The film certainly works on the action spectacle level just as well as any other Arnie actioner, but the film has a truly disarming sense of humour, disarming because it’s a different sort of humour for Arnie. It’s not just tongue-in-cheek catch phrases and humorous puns here. Arnie’s actually really funny in this, whether it’s his line delivery (His response to whether he’s killed anyone; ‘Yeah, but they were all bad!’), willingness to be silly (His chastising of a frightened horse at a pivotal moment is a classic), or even when he suspects that Curtis is cheating on him, his forlorn and oblivious descent into on-coming traffic is comical. I’d say that performance-wise, this joins “End of Days” (his most challenging role to date), and the little-seen “Maggie” as his best work as an actor. Hey, he even gets to tango with Tia Carrere, accompanied by that fantastic “Scent of a Woman” music. Yeah, OK so it’s mostly filmed from the waist up, but still, it’s Arnie and he’s dancing. Who’d a thunk it?

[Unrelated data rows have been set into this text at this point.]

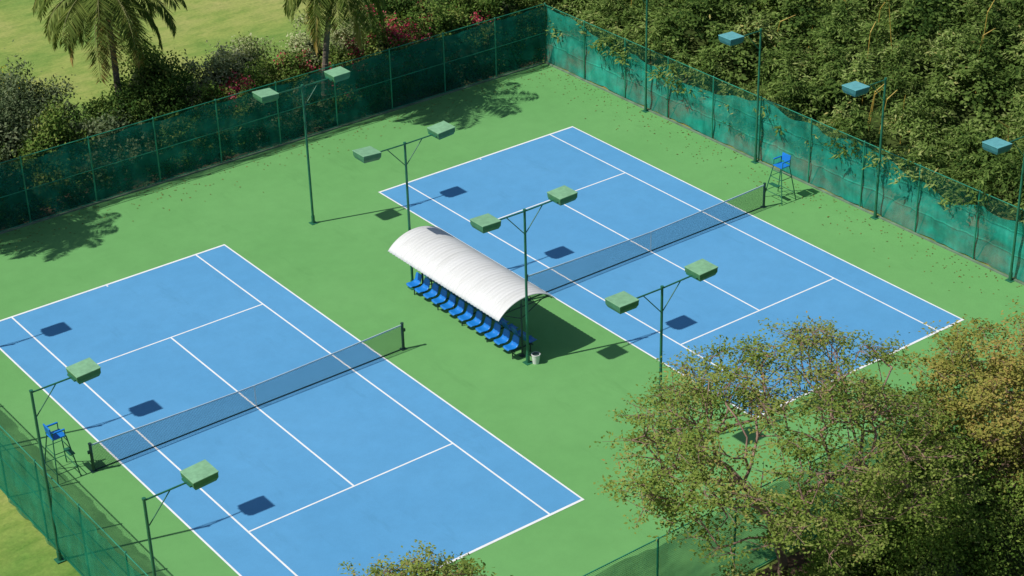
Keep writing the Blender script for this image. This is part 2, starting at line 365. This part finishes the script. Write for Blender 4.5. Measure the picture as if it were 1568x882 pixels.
# ---------------------------------------------------------------- vegetation
def tube_mesh(P,Q,ra,rb,n=5):
    d=unit(Q-P);ref=np.where(np.abs(d[:,2:3])<.9,np.array([[0,0,1.]]),np.array([[1.,0,0]]));x=unit(np.cross(d,ref));y=np.cross(d,x)
    t=np.arange(n)*2*math.pi/n
    ring=np.cos(t)[None,:,None]*x[:,None]+np.sin(t)[None,:,None]*y[:,None]
    V=np.concatenate([P[:,None]+ring*ra[:,None,None],Q[:,None]+ring*rb[:,None,None]],1).reshape(-1,3)
    b=(np.arange(len(P))*2*n)[:,None,None];i=np.arange(n)
    F=np.stack([i,(i+1)%n,n+(i+1)%n,n+i],1)[None]+b
    return V,F.reshape(-1,4)
def tree(name,base,stems,cen,rad,ntip,leaves_per,leafL,leafW,lmat,bmat,seed,tipR=.42,flat=.45,shell=.35,rtip=.010,extra=.45,low=-.55):
    rng=np.random.default_rng(seed);base=np.array(base,float);cen=np.array(cen,float);rad=np.array(rad,float)
    e=empty(name,tuple(base));
    nodes=[np.zeros(3)];par=[-1]
    for k in range(1,4): nodes.append(np.array([rng.normal()*.05,rng.normal()*.05,stems*k/3]));par.append(len(nodes)-2)
    ld=unit(rng.normal(size=(12,3)));la=rng.uniform(-.34,.20,12)
    T=[]
    while len(T)<ntip:
        d=unit(rng.normal(size=3));
        if d[2]<low: continue
        r=(shell+(1-shell)*rng.random()**.6)
        k=1+sum(la*np.exp(-((1-ld@d)/.16)))
        T.append(cen-base+d*rad*r*k)
    T=np.array(T);o=np.argsort(np.linalg.norm((T-nodes[-1])/1,axis=1));T=T[o]
    plen=[0,.1,.2,.3]
    for t in T:
        A=np.array(nodes[3:]);dd=np.linalg.norm(A-t,axis=1)
        below=np.maximum(0,A[:,2]-t[2]+.1)
        cost=dd+.33*np.array(plen[3:])+1.2*below
        i=int(np.argmin(cost))+3;p=nodes[i];L=np.linalg.norm(t-p)
        ns=max(1,int(L/.5));last=i;bow=np.array([0,0,.12*L])+rng.normal(size=3)*.06*L
        for s in range(1,ns+1):
            u=s/ns;q=p+(t-p)*u+bow*math.sin(math.pi*u)*(.9)+ (rng.normal(size=3)*.05 if s<ns else 0)
            nodes.append(q);par.append(last);plen.append(plen[last]+L/ns);last=len(nodes)-1
    nd=np.array(nodes);par=np.array(par);n=len(nd);kids=np.zeros(n,int)
    for i in range(1,n): kids[par[i]]+=1
    r2=np.where(kids==0,rtip**2.3,0.)
    for i in range(n-1,0,-1): r2[par[i]]+=r2[i]
    r=r2**(1/2.3);r[0]*=1.25
    i=np.arange(1,n);V,F=tube_mesh(nd[par[i]],nd[i],np.minimum(r[par[i]],r[i]*1.35),r[i],6)
    npmesh('trunk_and_limbs',V,F,bmat,e,smooth=True)
    tips=nd[kids==0]
    thin=nd[(kids>0)&(r<rtip*2.6)];
    if len(thin): tips=np.vstack([tips,thin[rng.random(len(thin))<extra]])
    K=len(tips);w=rng.uniform(.4,1.5,K)
    cnt=(leaves_per*w).astype(int);idx=np.repeat(np.arange(K),cnt);n=len(idx)
    sub=rng.normal(size=(K,6,3))*tipR*.75;sub[...,2]*=flat
    C=tips[idx]+sub[idx,rng.integers(0,6,n)]+rng.normal(size=(n,3))*tipR*np.array([.36,.36,.36*flat+.03])
    D=rng.normal(size=(n,3));D[:,2]=D[:,2]*.5-.1
    outw=unit((tips-(cen-base))/rad)[idx]
    nr=rng.normal(size=(n,3))*.4+np.array([-.1,0,1.])+outw*.5
    V,F=leafquads(C,D,leafL*rng.uniform(.6,1.3,n),leafW*rng.uniform(.7,1.3,n),rng,nr)
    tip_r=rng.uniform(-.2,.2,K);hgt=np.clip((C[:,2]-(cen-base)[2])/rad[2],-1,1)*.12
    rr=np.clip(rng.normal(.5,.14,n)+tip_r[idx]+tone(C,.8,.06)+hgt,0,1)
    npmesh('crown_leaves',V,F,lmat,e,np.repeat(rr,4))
    tw=sub.reshape(-1,3)+np.repeat(tips,6,0);pp=np.repeat(tips,6,0)
    V,F=tube_mesh(pp,tw,np.full(len(tw),rtip*.7),np.full(len(tw),rtip*.35),3);npmesh('twigs',V,F,bmat,e)
    return e
M_bark=paint('bark_brown',(.27,.17,.13),.9,.3,4,bump=.5)
M_lf_tree=leafmat('tree_leaves',[(0,(.06,.105,.018)),(.3,(.145,.215,.04)),(.65,(.24,.31,.068)),(.92,(.34,.36,.12)),(1,(.38,.29,.10))],.28)
M_lf_or=leafmat('autumn_olive_leaves',[(0,(.09,.12,.025)),(.4,(.24,.26,.055)),(.75,(.37,.33,.09)),(1,(.43,.28,.10))],.25)
M_lf_gr=leafmat('bush_leaves',[(0,(.04,.09,.015)),(.4,(.12,.21,.035)),(.8,(.24,.32,.07)),(1,(.33,.35,.12))],.25)
tree('feathery_tree',(6.1,-20.4,0),1.6,(6.0,-19.9,5.6),(4.9,4.4,2.8),440,125,.12,.065,M_lf_tree,M_bark,15,tipR=.48,flat=.22,shell=.42,rtip=.016,extra=.35,low=-.25)
tree('olive_tree',(15.0,-21.4,0),2.2,(15.4,-21.4,4.35),(4.3,3.4,2.8),300,170,.13,.075,M_lf_or,M_bark,12,tipR=.46,flat=.4,shell=.25)
tree('leafy_tree',(11.4,-21.6,0),1.6,(11.4,-21.6,2.9),(2.7,2.2,2.0),220,190,.12,.07,M_lf_gr,M_bark,13,tipR=.42,flat=.4,shell=.2)
tree('feathery_tree',(-7.4,-21.6,0),4.8,(-7.4,-21.4,7.65),(2.2,1.7,1.45),110,120,.11,.06,M_lf_tree,M_bark,14,tipR=.34,flat=.3,shell=.25)
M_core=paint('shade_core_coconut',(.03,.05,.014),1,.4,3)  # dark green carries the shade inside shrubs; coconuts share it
def shrub(name,cen,rad,nsub,per,L,W,lmat,seed,core=True,flowers=None,lob=.35):
    rng=np.random.default_rng(seed);cen=np.array(cen,float);rad=np.array(rad,float)
    e=empty(name,tuple(cen))
    d=unit(rng.normal(size=(nsub,3)));d[:,2]=np.abs(d[:,2])*1.0-.15
    lo=1+lob*np.sin(d[:,:1]*5+seed)*np.cos(d[:,1:2]*4+seed*2)
    C0=d*rad*lo*rng.uniform(.72,1.08,(nsub,1))
    idx=np.repeat(np.arange(nsub),per);n=len(idx);sr=min(rad[0],rad[1])*.18
    C=C0[idx]+rng.normal(size=(n,3))*sr*[1,1,.8];D=unit(d[idx])*.4+rng.normal(size=(n,3))*.7
    nr=d[idx]*.8+rng.normal(size=(n,3))*.32+[0,0,.5]
    V,F=leafquads(C,D,L*rng.uniform(.6,1.3,n),W*rng.uniform(.7,1.3,n),rng,nr)
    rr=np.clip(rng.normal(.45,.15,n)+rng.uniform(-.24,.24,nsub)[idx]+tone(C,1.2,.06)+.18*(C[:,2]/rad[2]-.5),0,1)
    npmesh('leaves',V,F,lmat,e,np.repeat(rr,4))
    if flowers:
        fm,fr=flowers;dens=tone(C0*.9+seed,1.,1.)+rng.normal(size=nsub)*.5;k=np.argsort(-dens)[:max(1,int(nsub*fr))];idx=np.repeat(k,int(per*.75));n=len(idx)
        C=C0[idx]*1.10+rng.normal(size=(n,3))*sr*.9
        V,F=leafquads(C,rng.normal(size=(n,3)),.11*rng.uniform(.6,1.3,n),.10*rng.uniform(.6,1.3,n),rng,d[idx]+rng.normal(size=(n,3))*.5);npmesh('blossoms',V,F,fm,e,np.repeat(rng.random(n),4))
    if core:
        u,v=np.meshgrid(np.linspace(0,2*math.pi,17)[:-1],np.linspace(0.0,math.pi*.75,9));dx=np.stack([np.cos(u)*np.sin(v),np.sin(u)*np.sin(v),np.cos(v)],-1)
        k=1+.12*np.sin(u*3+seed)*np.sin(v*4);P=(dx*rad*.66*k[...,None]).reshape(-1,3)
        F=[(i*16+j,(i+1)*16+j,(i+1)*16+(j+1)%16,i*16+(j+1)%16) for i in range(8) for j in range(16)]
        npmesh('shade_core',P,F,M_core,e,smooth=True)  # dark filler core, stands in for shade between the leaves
    return e
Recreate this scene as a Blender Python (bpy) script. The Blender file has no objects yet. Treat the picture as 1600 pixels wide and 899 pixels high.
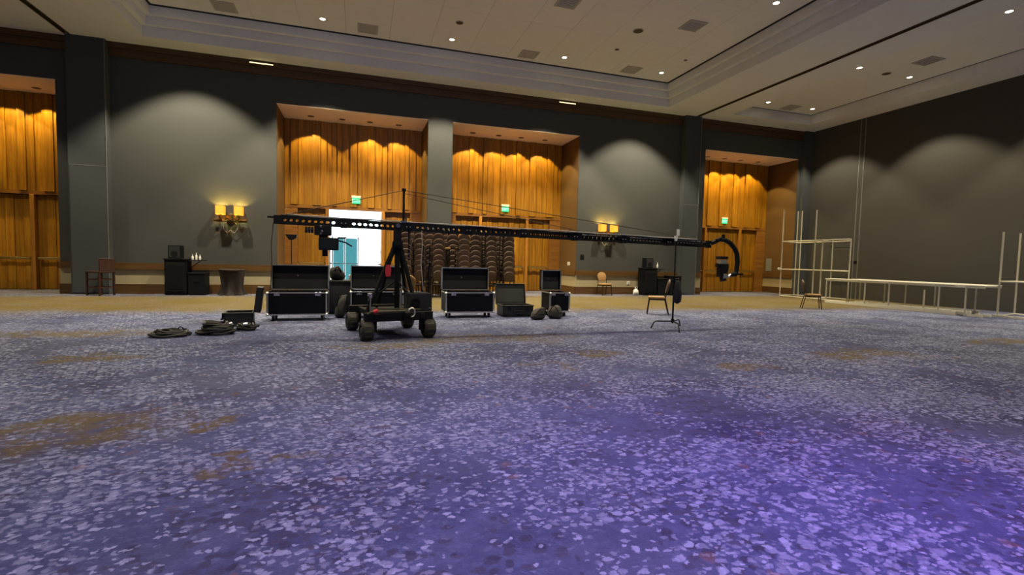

His very casting takes a great high-concept idea and makes it just that extra little bit more fun. And whilst the two Arnolds aren’t as great a team as Arnold/De Vito, they’re a fun team nonetheless, with (Tom) Arnold’s mostly awful marital advice being a particular high point. I must admit, though, that the following line by Arnold to try and cheer up Schwarzenegger plays a lot less funny post 9/11: ‘We’re gonna catch some terrorists, beat the hell outta them and you’ll feel a whole lot better!’. Um...OK, Tom. Also playing more awkwardly in today’s world is the manner in which Malik is dispatched, which I will not spoil (There is a funny bit with Malik giving his big terrorist speech to the world’s media, though).

The late, great Bill Paxton is the other great casting choice here as the least trustworthy-looking car salesman you’ll ever see (think about that). Nobody does sleazy and obnoxious but cowardly, better than Mr. Paxton, who has a lot of the film’s funniest moments. Paxton had that rare quality of never failing to make the audience want to beat him senseless, yet still managing to be an engaging and likeable screen presence, contradictorily. Tia Carrere doesn’t get a whole lot of screen time, but she makes the most of it, and IMHO, she would’ve made the greatest Bond Girl since Ursula Andress, if given the chance back during the Brosnan era. Art Malik is saddled with a dull cliché to play, and doesn’t do a whole lot with the role. However, his casting is intriguing; He was known before this for playing an Afghani freedom fighter in the 007 adventure “The Living Daylights”, yet here he’s an Arab terrorists. It kinda mirrors the whole real-life Osama Bin Laden (who was American-trained) thing of yesterday’s freedom fighters being today’s terrorists. I bet for this sad reminder alone, that this film hasn’t been seen on American TV in ages.

I understand why films like this don’t get made often these days, but watching this wholly entertaining film really does make one yearn for the good ‘ol days, doesn’t it? Well, in some respects anyway. It was made in 1994 and if you can try and watch it with a ’94 mindset, it still works wonderfully well. Scripted by the director, apparently loosely based on a French film.